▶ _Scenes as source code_
►

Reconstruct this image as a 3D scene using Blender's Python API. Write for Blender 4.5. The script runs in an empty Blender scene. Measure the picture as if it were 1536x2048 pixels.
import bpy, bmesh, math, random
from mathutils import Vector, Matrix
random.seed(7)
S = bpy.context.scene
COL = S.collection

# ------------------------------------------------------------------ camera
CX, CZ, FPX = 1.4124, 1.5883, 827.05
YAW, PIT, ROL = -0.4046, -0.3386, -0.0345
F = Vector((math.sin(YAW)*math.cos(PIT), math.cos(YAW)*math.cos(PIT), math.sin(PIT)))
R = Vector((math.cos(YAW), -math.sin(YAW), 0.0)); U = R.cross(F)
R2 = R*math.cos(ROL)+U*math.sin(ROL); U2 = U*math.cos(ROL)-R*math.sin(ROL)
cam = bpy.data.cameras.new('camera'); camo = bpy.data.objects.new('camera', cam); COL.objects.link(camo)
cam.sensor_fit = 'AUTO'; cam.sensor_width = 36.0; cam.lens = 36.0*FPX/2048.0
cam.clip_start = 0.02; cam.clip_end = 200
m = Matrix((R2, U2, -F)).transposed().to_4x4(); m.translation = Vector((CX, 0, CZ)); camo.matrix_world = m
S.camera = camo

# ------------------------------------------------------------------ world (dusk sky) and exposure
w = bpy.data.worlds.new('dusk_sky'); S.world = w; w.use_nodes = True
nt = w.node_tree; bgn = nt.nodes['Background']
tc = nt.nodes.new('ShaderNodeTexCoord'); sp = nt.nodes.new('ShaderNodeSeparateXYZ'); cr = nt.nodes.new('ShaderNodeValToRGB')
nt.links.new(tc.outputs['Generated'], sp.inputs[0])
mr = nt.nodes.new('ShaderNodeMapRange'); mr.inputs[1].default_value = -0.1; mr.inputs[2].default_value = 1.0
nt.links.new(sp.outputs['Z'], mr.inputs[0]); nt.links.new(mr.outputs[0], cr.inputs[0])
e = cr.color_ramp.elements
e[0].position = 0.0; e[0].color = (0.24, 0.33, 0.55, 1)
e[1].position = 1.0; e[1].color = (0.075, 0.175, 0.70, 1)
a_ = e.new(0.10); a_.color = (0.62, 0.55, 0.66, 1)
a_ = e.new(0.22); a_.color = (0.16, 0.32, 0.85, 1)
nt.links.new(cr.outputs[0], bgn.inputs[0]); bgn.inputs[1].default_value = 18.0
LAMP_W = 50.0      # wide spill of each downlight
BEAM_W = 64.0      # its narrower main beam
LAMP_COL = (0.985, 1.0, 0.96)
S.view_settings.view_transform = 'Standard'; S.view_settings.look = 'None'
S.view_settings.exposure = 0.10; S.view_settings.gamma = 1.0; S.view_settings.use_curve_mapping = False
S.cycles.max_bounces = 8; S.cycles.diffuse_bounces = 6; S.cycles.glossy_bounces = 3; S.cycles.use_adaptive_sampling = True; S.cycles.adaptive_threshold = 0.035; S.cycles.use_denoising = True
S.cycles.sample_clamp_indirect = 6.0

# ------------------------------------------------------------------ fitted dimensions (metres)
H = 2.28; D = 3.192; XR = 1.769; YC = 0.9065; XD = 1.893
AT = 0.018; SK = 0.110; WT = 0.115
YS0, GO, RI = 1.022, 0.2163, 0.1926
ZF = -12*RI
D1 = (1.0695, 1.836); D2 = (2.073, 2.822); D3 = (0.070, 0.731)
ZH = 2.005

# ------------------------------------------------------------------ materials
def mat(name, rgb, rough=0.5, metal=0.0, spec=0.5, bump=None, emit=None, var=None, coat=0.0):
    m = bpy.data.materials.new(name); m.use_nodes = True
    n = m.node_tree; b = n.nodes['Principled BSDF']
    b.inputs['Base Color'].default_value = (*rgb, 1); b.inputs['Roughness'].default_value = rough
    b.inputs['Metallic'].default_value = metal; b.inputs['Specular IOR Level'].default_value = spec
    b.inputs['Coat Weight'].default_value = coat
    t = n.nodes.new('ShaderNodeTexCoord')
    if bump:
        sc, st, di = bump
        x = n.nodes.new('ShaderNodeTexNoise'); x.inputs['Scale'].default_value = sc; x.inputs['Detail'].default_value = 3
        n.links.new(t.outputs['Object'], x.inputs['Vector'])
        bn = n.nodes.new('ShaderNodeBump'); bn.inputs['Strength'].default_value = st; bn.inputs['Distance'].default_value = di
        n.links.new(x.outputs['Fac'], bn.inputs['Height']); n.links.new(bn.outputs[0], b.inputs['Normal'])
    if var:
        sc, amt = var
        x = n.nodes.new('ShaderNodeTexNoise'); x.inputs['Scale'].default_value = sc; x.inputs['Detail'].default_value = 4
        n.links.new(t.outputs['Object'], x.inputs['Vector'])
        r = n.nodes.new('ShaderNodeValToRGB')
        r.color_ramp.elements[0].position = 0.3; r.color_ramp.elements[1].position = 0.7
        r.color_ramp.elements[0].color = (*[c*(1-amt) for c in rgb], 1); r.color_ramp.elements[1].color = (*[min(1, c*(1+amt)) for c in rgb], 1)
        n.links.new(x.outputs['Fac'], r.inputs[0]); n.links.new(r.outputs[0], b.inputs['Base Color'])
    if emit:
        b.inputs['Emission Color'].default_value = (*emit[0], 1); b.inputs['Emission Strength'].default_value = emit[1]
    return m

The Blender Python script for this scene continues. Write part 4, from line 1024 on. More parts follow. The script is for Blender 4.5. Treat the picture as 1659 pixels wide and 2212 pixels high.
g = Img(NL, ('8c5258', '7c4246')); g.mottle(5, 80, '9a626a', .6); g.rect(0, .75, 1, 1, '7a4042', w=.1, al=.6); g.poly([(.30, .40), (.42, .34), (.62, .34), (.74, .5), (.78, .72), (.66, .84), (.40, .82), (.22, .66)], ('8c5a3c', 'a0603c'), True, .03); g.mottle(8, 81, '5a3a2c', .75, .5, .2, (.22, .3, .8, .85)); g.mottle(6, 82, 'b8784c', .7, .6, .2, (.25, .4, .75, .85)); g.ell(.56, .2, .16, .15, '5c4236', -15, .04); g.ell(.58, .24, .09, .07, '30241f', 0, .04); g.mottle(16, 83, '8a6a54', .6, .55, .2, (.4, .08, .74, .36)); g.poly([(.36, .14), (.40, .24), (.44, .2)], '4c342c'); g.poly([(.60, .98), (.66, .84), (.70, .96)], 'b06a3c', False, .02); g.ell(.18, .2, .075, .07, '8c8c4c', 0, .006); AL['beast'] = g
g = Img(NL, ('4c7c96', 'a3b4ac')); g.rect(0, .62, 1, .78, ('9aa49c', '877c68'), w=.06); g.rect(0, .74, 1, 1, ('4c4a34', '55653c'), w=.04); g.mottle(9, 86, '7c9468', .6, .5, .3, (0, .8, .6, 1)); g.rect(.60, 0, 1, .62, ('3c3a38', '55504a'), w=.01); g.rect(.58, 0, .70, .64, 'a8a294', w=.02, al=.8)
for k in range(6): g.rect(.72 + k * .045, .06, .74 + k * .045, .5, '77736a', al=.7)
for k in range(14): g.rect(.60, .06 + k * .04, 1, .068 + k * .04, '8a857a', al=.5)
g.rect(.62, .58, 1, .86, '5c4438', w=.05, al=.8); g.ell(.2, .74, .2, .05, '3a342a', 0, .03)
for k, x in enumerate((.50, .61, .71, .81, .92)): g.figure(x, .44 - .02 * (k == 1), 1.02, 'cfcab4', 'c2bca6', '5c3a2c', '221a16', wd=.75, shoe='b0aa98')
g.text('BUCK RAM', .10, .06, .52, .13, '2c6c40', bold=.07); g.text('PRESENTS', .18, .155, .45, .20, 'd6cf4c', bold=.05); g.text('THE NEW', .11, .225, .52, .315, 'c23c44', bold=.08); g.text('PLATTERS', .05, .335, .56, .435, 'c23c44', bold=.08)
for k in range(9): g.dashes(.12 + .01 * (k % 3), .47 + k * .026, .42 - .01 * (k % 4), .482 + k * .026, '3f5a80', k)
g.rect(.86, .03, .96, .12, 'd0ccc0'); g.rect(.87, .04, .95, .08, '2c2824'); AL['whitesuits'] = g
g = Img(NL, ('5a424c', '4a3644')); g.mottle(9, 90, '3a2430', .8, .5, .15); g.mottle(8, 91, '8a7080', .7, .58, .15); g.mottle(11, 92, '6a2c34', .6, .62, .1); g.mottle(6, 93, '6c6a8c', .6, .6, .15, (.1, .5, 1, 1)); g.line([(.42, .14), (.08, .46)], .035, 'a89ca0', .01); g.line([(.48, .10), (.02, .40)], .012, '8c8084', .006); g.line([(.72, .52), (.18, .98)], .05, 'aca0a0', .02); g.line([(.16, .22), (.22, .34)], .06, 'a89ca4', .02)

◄

▶ _Your instructions_
Only the lines from the beginning of the material to the line containing "COL = S.collection" should be echoed, verbatim and in full.

▶ _Task output_
Reconstruct this image as a 3D scene using Blender's Python API. Write for Blender 4.5. The script runs in an empty Blender scene. Measure the picture as if it were 1536x2048 pixels.
import bpy, bmesh, math, random
from mathutils import Vector, Matrix
random.seed(7)
S = bpy.context.scene
COL = S.collection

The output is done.